French government slaps down Free’s anti-Google ad-blocking

Last week the French ISP Free issued a set-top box firmware update that introduced ad-blocking by default. At the time, I wondered whether the default nature of the blocking was accidental — it now seems that it was quite deliberate, and specifically targeted at Google ads, too. Unsurprisingly, it wasn’t an experiment that lasted very long.

It was the French government that put an end to it. According to a New York Times report of a press conference on Monday, the country’s digital economy minister Fleur Pellerin stepped in and told Free to restore full access to the web, ads and all.

“An internet service provider cannot unilaterally implement such blocking,” Pellerin was quoted as saying. “This kind of blocking is inconsistent with a free and open internet, to which I am very attached.”

Free’s move had of course alarmed publishers who rely on advertising for their revenues. There was more to it, though.

It seems it wasn’t purely coincidental that this happened at more-or-less the same time as French regulators began to delve into Free’s alleged degradation of YouTube traffic. An email sent to a journalist by Xavier Niel, founder of Free parent Iliad, strongly suggested that the ad-blocking was just a warning shot in an ongoing war with Google. Indeed, it appears that only Google ads were blocked.

So, with its ad-blocking turned off again, Free has done what it intended to do, namely to demonstrate to Google that it can hurt the company’s core activities in France. However, Free also managed to get the relevant government minister to come out in favor of net neutrality, which is precisely what the ISP is trying to do away with. In soccer terms, this was what you might call an own goal.

The case exposes a deep irony in the treatment Google has received in France. Bear in mind that, just months ago, the French government was siding with the nation’s publishers in a bid to get Google to pay licensing fees for reproducing snippets of text in Google News. As in Germany, opponents of that stance pointed out that publishers benefited from Google News, which sends traffic their way. Now the French government and publishers are effectively holding hands in defence of Google.

However, it would be premature for the U.S. firm to break out the champagne.

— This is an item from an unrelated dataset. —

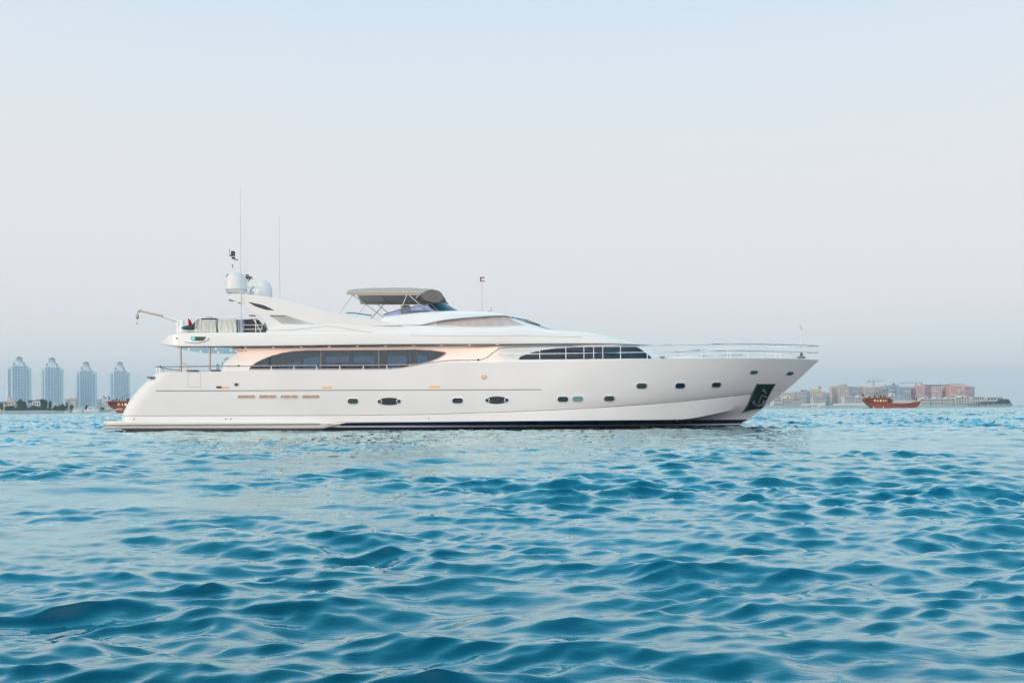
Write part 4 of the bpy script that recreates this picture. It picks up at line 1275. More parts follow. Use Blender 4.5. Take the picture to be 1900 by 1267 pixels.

“What is the financial incentive for operators to invest billions in their networks without seeing any return?” Pellerin also asked. “We have to put in place a win-win system.”

If Pellerin is countenancing a system where Google would have to pay Free to carry all that YouTube traffic, that is “inconsistent with a free and open internet”, to borrow her own words. That would be doing away with net neutrality – and, by making content delivery even more of a big money game than it already is, it would also disadvantage smaller players that want to break in.

If the French government really wants to keep the internet open, and to give French startups an opportunity to take on the likes of YouTube, it should perhaps try to make its messaging around net neutrality a bit more considered and consistent.